Essa vulnerabilidade apareceu em mais de um momento da noite e não só nas baladas autorais ou na releitura de Sozinho, imortalizada por Caetano Veloso e interpretada apenas em voz e violão. Quase todas as vezes que parava para conversar com o público, Luísa aparecia no telão com os olhos marejados e a voz embargava, muito em partes pela exaustão física e emocional do último dia.
Quando faltavam apenas 15 horas para Luísa Sonza subir ao palco do espaço Arca, na Vila Leopoldina, o voo que levaria a artista de Las Vegas a São Paulo foi cancelado. Segundo o que ela mesma relatou no palco e em um vídeo de introdução exibido no espaço, um segundo avião também teria dado pane no sistema elétrico e suas malas teriam sido extraviadas.
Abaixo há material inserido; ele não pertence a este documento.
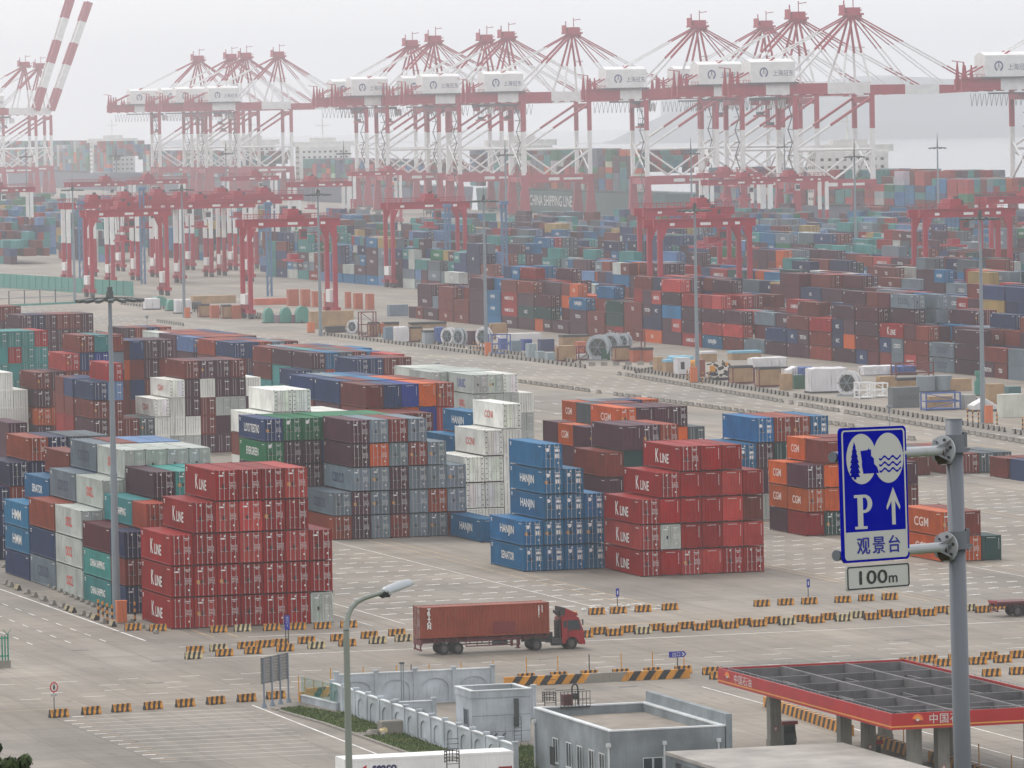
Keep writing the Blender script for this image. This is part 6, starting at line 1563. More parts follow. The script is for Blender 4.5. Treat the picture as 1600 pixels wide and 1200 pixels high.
def reel(px0, px1, yb, yt, label, m_=None, ang=0.0):
    p, w_, h = sz(px0, px1, yb, yt); r = empty('cable_reel', (p.x, p.y+1.0, 0), ang); R_ = h/2-.1; T = max(w_*.35, .8); m_ = m_ or REEL; n = 24
    for s in (-1, 1):
        b = MB()
        for i in range(n):
            a0, a1 = 2*math.pi*i/n, 2*math.pi*(i+1)/n; q = lambda a, rr_, x: (x, math.cos(a)*rr_, R_+.1+math.sin(a)*rr_)
            x0, x1 = s*T/2-.12, s*T/2+.12
            for x in (x0, x1): b.quad(q(a0,R_,x), q(a1,R_,x), q(a1,R_*.74,x), q(a0,R_*.74,x))
            b.quad(q(a0,R_,x0), q(a1,R_,x0), q(a1,R_,x1), q(a0,R_,x1)); b.quad(q(a0,R_*.74,x0), q(a1,R_*.74,x0), q(a1,R_*.74,x1), q(a0,R_*.74,x1))
        part('flange', b, r, [m_])
        b = MB()
        for k in range(6): a = k*math.pi/3; b.beam((s*(T/2+.12), 0, R_+.1), (s*(T/2+.12), math.cos(a)*R_*.9, R_+.1+math.sin(a)*R_*.8), .1, .14)
        part('spoke', b, r, [MAT['mast']])
    b = MB(); b.tube((-T/2, 0, R_+.1), (T/2, 0, R_+.1), R_*.66, n=n); part('drum', b, r, [MAT['mast_dark']])
    b = MB(); b.box(-T/2-.5, T/2+.5, -R_*.8, -R_*.6, 0, .3); b.box(-T/2-.5, T/2+.5, R_*.6, R_*.8, 0, .3); b.box(-T/2-.6, -T/2-.3, -R_*.8, R_*.8, 0, .25); b.box(T/2+.3, T/2+.6, -R_*.8, R_*.8, 0, .25); part('cradle', b, r, [MAT['steel']])
    lab(r, label, 'reel', px0)
def tarp(px0, px1, yb, yt, label, m_=None, dep=3, z0=0.0, peak=0.0, rack=True):
    p, w_, h = sz(px0, px1, yb, yt); r = empty('tarpaulin_load', (p.x-w_/2, p.y, 0)); b = MB(); m_ = m_ or TARP; n = 9; q = random.Random(int(px0)); V = []
    for j in range(6):
        for i in range(n+1):
            x, y = w_*i/n, dep*j/5; z = h*(1+q.uniform(-.04, .02))+peak*(1-abs(2*i/n-1))-(.12 if i in (0, n) or j in (0, 5) else 0); V.append((x+q.uniform(-.04,.04), y+q.uniform(-.04,.04), z))
    k = len(b.v); b.v += V
    for j in range(5):
        for i in range(n): a = k+j*(n+1)+i; b.f.append((a, a+1, a+n+2, a+n+1)); b.m.append(0); b.c.append(None)
    def skirt(idx):
        for a, c in zip(idx[:-1], idx[1:]):
            pa, pc = V[a], V[c]; f = .45
            ma, mc = (pa[0]+q.uniform(-.08,.08), pa[1]+q.uniform(-.08,.08), pa[2]*f+z0), (pc[0]+q.uniform(-.08,.08), pc[1]+q.uniform(-.08,.08), pc[2]*f+z0)
            b.quad(pa, pc, mc, ma); b.quad(ma, mc, (pc[0], pc[1], z0+.1), (pa[0], pa[1], z0+.1))
    skirt(list(range(0, n+1))); skirt([j*(n+1) for j in range(6)]); skirt([j*(n+1)+n for j in range(6)]); skirt([5*(n+1)+i for i in range(n+1)])
    part('sheet', b, r, [m_])
    if rack: b = MB(); b.box(-.15, w_+.15, -.1, dep+.1, .0, .3); part('flat_rack', b, r, [FRM])
    lab(r, label, 'covered load', px0)
def frame(px0, px1, yb, yt, label, m_=None, dep=2.3):
    p, w_, h = sz(px0, px1, yb, yt); w_ = max(w_-.6, 1.2); r = empty('open_rack', (p.x-w_/2, p.y, 0)); m_ = m_ or RACK; b = MB()
    for x in (0, w_):
        for y in (0, dep): b.box(x-.1, x+.1, y-.1, y+.1, 0, h)
    for z in (.2, h*.5, h-.1):
        for y in (0, dep): b.box(0, w_, y-.08, y+.08, z-.08, z+.08)
        for x in (0, w_): b.box(x-.08, x+.08, 0, dep, z-.08, z+.08)
    b.beam((0,0,.2), (w_,0,h*.5), .12); b.beam((w_,0,h*.5), (0,0,h-.1), .12); part('frame', b, r, [m_]); b = MB(); b.box(.1, w_-.1, .1, dep-.1, .1, .3); part('deck', b, r, [m_]); lab(r, label, 'frame', px0)
def arch(px0, px1, yb, yt, label, m_):
    p, w_, h = sz(px0, px1, yb, yt); r = empty('covered_boat_shape', (p.x-w_/2, p.y, 0)); b = MB(); n = 10
    pts = [(0, .2)]+[(w_/2-w_/2*math.cos(math.pi*k/n), .3+(h-.3)*math.sin(math.pi*k/n)**.5) for k in range(n+1)]+[(w_, .2)]
    b.prism(pts[::-1], 0, 2.2, 'y'); part('cover', b, r, [m_]); b = MB(); b.box(-.2, w_+.2, -.2, 2.4, 0, .22); part('deck', b, r, [FRM]); lab(r, label, 'covered load', px0)
GT = mat('tarp_green', srgb(72,138,124), rough=.6, wear=.15, streak=False); BT = mat('tarp_blue', srgb(60,90,150), rough=.6, wear=.15, streak=False); LB = mat('tarp_sky_blue', srgb(120,180,205), rough=.6, wear=.1, streak=False)
def box(px0, px1, yb, yt, label, rgb, dep=2.3, top=None): return crate(px0, px1, yb, yt, label, MAT.setdefault('bx%s' % (rgb,), mat('box_paint', srgb(*rgb), rough=.5, wear=.2)), top, False, dep, False)
CVR = mat('cover_black', (.03,.032,.04), rough=.6, wear=.1)
arch(236,262,480,463,'green tarpaulin mound left of the grey mast', GT); tarp(228,250,484,466,'white capped tank beside the green mounds'); tarp(276,299,490,468,'white covered load right at the grey mast'); arch(262,276,486,468,'green covered mound touching the white load', GT)
b_ = sz(297,314,487,470); r = empty('dark_barrel', (b_[0].x, b_[0].y, 0)); b = MB(); b.tube((-1.3,0,1.3), (1.3,0,1.3), 1.25, n=16); part('drum', b, r, [CVR]); b = MB(); b.box(-1.4,1.4,-.8,.8,0,.2); part('cradle', b, r, [RACK]); lab(r, 'dark lying barrel left of the orange sided crates', 'barrel', 297)
crate(311,330,496,475,'tan crate with dark cover left of the front gantry leg',top=CVR); box(328,346,497,477,'orange box between the dark covered crates',(178,94,64)); crate(347,364,498,476,'tan crate with dark cover nearest the gantry leg',top=CVR); box(362,380,498,477,'orange box beside the gantry leg',(178,94,64))
crate(300,372,474,462,'long low tan stack behind the dark covered crates',dep=4,rack=False); box(396,470,476,466,'long orange and dark low load behind the green arches',(190,96,66),3)
arch(414,428,505,481,'first of the green covered arches', GT); arch(440,456,505,480,'second of the green covered arches', GT); arch(464,484,505,478,'third of the green covered arches', GT); box(428,442,505,492,'purplish grey panel between the green arches',(150,130,140)); box(455,465,505,492,'small purplish panel right of the second arch',(130,90,100))
crate(484,556,513,486,'long plain tan crate beside the mast',rack=False,dep=2.6,planks=False)
b_ = sz(506,541,520,510); r = empty('cable_coil', (b_[0].x, b_[0].y, 0)); b = MB()
for k in range(4): b.tube((-2.2,-.3+.1*k,.3+.32*k), (2.2,-.3+.1*k,.3+.32*k), .22, n=8)
part('coil', b, r, [CVR]); b = MB(); b.box(-2.5,2.5,-.6,.8,0,.1); part('deck', b, r, [RACK]); lab(r, 'dark bundle of coiled cable in front of the long tan crate', 'coil', 506)
reel(545,564,522,499,'white round reel right of the long tan crate', TARP, .6); frame(563,590,527,487,'tall dark red open frame right of the white reel'); crate(577,596,526,503,'tan crate with dark cover right of the red frame',top=CVR); box(594,603,526,505,'narrow orange panel beside the dark covered crate',(178,94,64))
box(600,622,531,511,'blue-grey box with pale edge in the strip',(100,122,140)); tarp(619,639,536,510,'white tarpaulin hung over a purplish rack',dep=2.2); crate(639,662,535,510,'tan crate pair with dark cover, left half',top=CVR); crate(598,626,512,503,'dark covered low crate behind the blue-grey box',top=CVR,rack=False); box(661,682,538,516,'pale grey box right of the crate pair',(150,160,166),2.3,CVR)
tarp(682,696,538,511,'blue tarpaulin box left of the twin white reels', BT, 2); reel(692,716,540,511,'left of the twin white reels', TARP, .5); reel(712,730,541,512,'right of the twin white reels with frame', None, .4)
box(729,744,539,517,'dark purple box right of the twin reels',(84,52,66)); box(743,750,539,517,'narrow purple panel at the reels',(96,60,74)); reel(750,768,543,510,'white reel behind the centre mast', TARP, .5); crate(766,795,530,505,'tan crate behind the centre mast'); crate(640,700,512,503,'low tan and dark stack behind the crate pair',top=CVR,rack=False)
frame(767,800,553,522,'blue open rack with orange lamps right of the centre mast', MAT['box_b'] if 'box_b' in MAT else BT); box(780,796,546,529,'royal blue box inside the blue rack',(44,70,140)); box(797,818,551,532,'blue-grey box with a white spot',(110,130,140)); box(815,835,548,530,'royal blue box behind the grey blocks',(40,64,136)); box(823,842,561,537,'tall pale grey block',(140,156,160)); box(838,856,563,549,'low pale grey block, left of two',(138,154,158)); box(853,871,566,551,'low pale grey block, right of two',(134,150,156))
crate(778,850,532,521,'long white pipe load over the blue boxes',TARP,rack=False,dep=3,planks=False); box(842,870,549,530,'navy low load behind the pale blocks',(40,56,96)); crate(870,903,565,540,'plain tan crate with vertical boards at the road'); crate(876,925,540,523,'long dark covered tan stack behind the tan crate',top=CVR,rack=False,dep=3); box(900,921,552,534,'orange panel behind the red frames',(178,94,64)); frame(902,922,563,541,'small dark red frame with white sacks'); tarp(903,920,563,553,'white sacks on a red rack',dep=1.8)
reel(925,952,563,522,'largest pale grey reel in the strip', None, .9); box(938,957,563,546,'dark green box with white lettering before the largest reel',(28,84,66)); reel(948,966,556,519,'grey reel behind the largest one', None, .8); reel(964,990,548,520,'rightmost grey reel behind the orange sided crates', None, .7)
frame(960,1010,545,517,'dark red gantry frame over the rear reels'); crate(960,988,565,540,'tan crate with dark cover right of the green box',top=CVR); box(986,1005,566,543,'orange box, left of the pair at the strip corner',(178,94,64),2.3,CVR); box(1004,1024,566,543,'orange box, right of the pair at the strip corner',(178,94,64),2.3,CVR)
crate(1023,1040,581,558,'plain tan box at the start of the right strip',rack=False,planks=False); crate(1038,1056,585,562,'tan box with sky blue tarpaulin top',top=LB,rack=False,planks=False); tarp(1050,1084,570,556,'sky blue tarpaulin behind the white hut', LB, 3)
r = empty('site_hut', at(1059, 586)); b = MB(); b.box(0,2.4,0,2.4,.15,2.9); part('wall', b, r, [TARP]); b = MB(); b.box(-.08,2.48,-.08,2.48,2.9,3.02); part('roof', b, r, [COP]); b = MB(); b.box(.6,1.3,-.05,0,1.0,2.3); part('window', b, r, [CVR]); b = MB(); b.box(-.1,2.5,-.1,2.5,0,.15); part('base', b, r, [RACK]); lab(r, 'small white site hut with a grilled opening left of the mast', 'hut', 1058)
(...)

A saída foi ligar às 4h da manhã para Pedro Sampaio, previsto para encerrar a noite, e pedir que adiantasse sua apresentação. Assim, ele se apresentou logo após o set de Kiara Felippe, uma DJ trans e negra que segurou a ansiedade do público com uma seleção de músicas pop, funk e hip-hop.
Para conter a ansiedade, os fãs ainda podiam curtir as várias instalações espalhadas por contêineres aludindo aos clipes de Luísa, assistidos milhões de vezes na internet e na TV. Dentre as atrações mais disputadas, um escorregador que saía da boca da artista como a capa de Cachorrinhas e a banca de tatuagem do clipe de Fugitivos.
Mesmo com os imprevistos, Luísa começou o show logo após as 22h. “Eu não vou fazer aqui o arroz com farofa que eu sei que vai vender, que eu vou conseguir tudo que eu preciso. Eu quero fazer um pouquinho a mais, pra vocês saberem que não é pelo dinheiro, pela fama, por nada. É por entregar alguma coisa a mais, sempre, pra vocês”, disse a artista em um dos momentos de emoção no palco.
Questionada sobre como mantém o equilíbrio entre abrir-se para os fãs e manter uma parte da vida para si mesma, ela responde: “A real é que é completamente desestabilizado”, ri. “Mas na hora de ir para o racional, entendo que para ser uma artista minimamente entendida você tem que separar as coisas”, diz, acrescentando que por ter começado a carreira cantando em bandas de casamento, não sente que tem uma “raiz muito definida”.
“Minhas músicas são um pouco de tudo. Não é aquela coisa ‘vim do forró’ ou ‘vim do funk’. Acho que o pop é o que me traduz, porque na verdade ele não é um estilo de música, é uma cultura. Assim, consigo me usar de várias formas”, explica.
Não à toa, uma das seções do show começa com uma citação de Madonna exibida no telão: “Pobre é o homem cujo prazer depende da aprovação dos outros”. No palco, Luísa rebola, brinca, se diverte ao sensualizar com o rapper Xamã, que fez participação especial na estreia da turnê, deita no chão enquanto toca guitarra e, sim, chora, aparentemente sem se preocupar com o que vão dizer ou achar.
“Tenho me tornado uma pessoa um pouco mais madura. Estou em um momento em que estou me redescobrindo e passando por várias mudanças na minha vida. Desde que fiz 24 anos, tenho me sentido mais adulta e também de saco cheio de muita coisa que antes eu achava que precisava”, ela conta no camarim.
A citação de Madonna exibida no show faz ainda mais sentido quando Luísa conta que, das coisas que deixou para trás, talvez a mais importante seja a necessidade constante que sentia de aprovação alheia. “Quando você passa a ter sucesso ou visibilidade por um certo tempo, você enxerga que estar no topo ou no início (da carreira) não muda muito o que você é e as suas inseguranças”, explica.
“Só muda mesmo que você vê o mundo mais irreal, porque as pessoas passam a não ser reais com você e a te colocar em um pedestal que não existe – ao mesmo tempo em que podem te colocar no lixo a qualquer momento e tirar totalmente a sua humanidade”, desabafa.
O disco Doce 22, seu maior sucesso até aqui e indicado ao último Grammy Latino, é o ponto central do show, que tira seu nome da música O Conto dos Dois Mundos. Nela, Luísa assume a saudade da cidade natal Tuparendi, no interior do Rio Grande do Sul, e fala sobre sua inadequação com a cidade grande, a indústria musical e o cansaço com “toda essa hipocrisia”. Um sentimento que, pelo que ela diz, foi superado aos trancos e barrancos, mas foi.
“Quando entendi que tudo isso é um grande show e não a realidade da vida, tenho me tornado uma pessoa mais serena, mais calma e menos afobada”, confessa. “Hoje, eu quero mais é dormir um pouco, curtir minhas cachorras, minha casa e uma praia de preferência.”